SWIFT is the Society for Worldwide Interbank Financial Telecommunication, a member-owned cooperative through which the financial world conducts its business operations with speed, certainty and confidence. More than 9,000 banking organisations, securities institutions and corporate customers in 209 countries trust it every day to exchange millions of standardised financial messages.
SWIFT provides a centralized store-and-forward mechanism, with some transaction management. For bank A to send a message to bank B with a copy or authorization with institution C, it formats the message according to standard, and securely sends it to SWIFT. SWIFT guarantees its secure and reliable delivery to B after the appropriate action by C. SWIFT guarantees are based primarily on high redundancy of hardware, software, and people.

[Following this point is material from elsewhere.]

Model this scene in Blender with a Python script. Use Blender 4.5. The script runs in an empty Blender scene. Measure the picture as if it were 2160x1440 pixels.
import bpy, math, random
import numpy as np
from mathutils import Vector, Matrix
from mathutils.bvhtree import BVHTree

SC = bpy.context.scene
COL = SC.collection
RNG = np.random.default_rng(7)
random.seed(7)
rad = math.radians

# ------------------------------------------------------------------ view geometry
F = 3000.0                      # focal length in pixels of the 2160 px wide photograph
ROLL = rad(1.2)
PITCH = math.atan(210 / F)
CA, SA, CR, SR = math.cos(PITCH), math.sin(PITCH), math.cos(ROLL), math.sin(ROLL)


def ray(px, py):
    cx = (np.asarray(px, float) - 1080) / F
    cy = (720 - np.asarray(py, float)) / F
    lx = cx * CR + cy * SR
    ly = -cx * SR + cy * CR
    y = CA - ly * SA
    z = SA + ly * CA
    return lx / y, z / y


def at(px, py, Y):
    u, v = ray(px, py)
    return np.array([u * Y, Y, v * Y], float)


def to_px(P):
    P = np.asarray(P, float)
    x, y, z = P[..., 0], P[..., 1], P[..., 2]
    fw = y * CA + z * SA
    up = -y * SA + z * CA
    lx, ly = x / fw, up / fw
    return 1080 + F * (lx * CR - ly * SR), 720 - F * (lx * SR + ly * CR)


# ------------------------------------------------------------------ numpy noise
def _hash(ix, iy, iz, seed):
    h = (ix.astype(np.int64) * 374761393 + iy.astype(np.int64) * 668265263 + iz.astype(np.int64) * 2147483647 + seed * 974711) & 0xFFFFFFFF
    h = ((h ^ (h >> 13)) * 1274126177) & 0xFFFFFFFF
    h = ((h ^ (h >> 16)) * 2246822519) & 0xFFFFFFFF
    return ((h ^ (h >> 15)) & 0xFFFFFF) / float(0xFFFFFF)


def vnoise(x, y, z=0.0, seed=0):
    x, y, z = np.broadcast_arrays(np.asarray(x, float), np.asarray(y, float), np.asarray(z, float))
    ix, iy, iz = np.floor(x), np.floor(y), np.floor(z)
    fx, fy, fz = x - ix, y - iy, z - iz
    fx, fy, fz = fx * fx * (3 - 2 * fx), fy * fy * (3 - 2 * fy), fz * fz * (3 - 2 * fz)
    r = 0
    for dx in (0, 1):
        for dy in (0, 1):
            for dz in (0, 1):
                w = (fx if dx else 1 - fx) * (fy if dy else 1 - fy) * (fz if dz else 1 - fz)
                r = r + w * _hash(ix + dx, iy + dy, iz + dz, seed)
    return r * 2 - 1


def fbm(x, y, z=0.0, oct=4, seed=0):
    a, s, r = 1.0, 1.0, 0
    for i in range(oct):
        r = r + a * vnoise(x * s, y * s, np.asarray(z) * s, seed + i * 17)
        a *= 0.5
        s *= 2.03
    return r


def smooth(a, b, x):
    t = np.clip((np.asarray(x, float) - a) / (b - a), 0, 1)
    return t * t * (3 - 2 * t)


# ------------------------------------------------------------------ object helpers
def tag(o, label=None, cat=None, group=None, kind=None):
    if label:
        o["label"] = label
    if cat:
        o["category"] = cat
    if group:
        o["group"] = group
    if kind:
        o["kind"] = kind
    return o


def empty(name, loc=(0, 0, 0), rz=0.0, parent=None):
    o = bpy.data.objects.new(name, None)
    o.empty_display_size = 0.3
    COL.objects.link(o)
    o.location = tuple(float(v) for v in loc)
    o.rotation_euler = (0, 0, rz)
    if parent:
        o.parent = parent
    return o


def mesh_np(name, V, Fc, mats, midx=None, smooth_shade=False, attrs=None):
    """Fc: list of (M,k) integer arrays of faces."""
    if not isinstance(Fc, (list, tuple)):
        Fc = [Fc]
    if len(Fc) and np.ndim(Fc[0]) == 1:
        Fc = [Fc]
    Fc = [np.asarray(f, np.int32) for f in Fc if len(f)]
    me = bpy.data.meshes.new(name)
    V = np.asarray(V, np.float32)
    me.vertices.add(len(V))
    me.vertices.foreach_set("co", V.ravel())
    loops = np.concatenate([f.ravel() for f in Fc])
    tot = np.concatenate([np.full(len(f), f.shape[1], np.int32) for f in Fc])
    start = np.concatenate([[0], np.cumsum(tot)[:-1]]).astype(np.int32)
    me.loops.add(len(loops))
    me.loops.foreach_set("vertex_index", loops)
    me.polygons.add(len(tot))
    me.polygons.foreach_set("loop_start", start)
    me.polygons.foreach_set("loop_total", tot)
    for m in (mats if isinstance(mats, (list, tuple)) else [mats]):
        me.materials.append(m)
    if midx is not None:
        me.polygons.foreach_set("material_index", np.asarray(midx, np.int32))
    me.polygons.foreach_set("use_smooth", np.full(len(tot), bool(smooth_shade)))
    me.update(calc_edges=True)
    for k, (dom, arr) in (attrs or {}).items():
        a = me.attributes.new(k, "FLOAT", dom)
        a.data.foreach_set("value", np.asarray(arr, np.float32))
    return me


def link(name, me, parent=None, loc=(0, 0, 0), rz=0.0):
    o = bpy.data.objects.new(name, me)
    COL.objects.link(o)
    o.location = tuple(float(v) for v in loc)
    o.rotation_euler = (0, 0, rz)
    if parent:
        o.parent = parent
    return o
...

SWIFT enables its customers to automate and standardise financial transactions, thereby lowering costs, reducing operational risk and eliminating inefficiencies from their operations. By using SWIFT customers can also create new business opportunities and revenue streams. SWIFT does not hold funds nor does it manage accounts on behalf of customers, nor does it store financial information on an on-going basis. This activity involves the secure exchange of proprietary data while ensuring its confidentiality and integrity.
SWIFT also offer a secure person-to-person messaging service, SWIFTNet Mail, which went live on 16 May 2007. SWIFT clients can configure their existing email infrastructure to pass email messages through the highly secure and reliable SWIFTNet network instead of the open Internet. Eight financial institutions, including HSBC, FirstRand Bank, Clearstream, DnB NOR, Nedbank, Standard Bank of South Africa and Bear Stearns, as well as SWIFT piloted the service.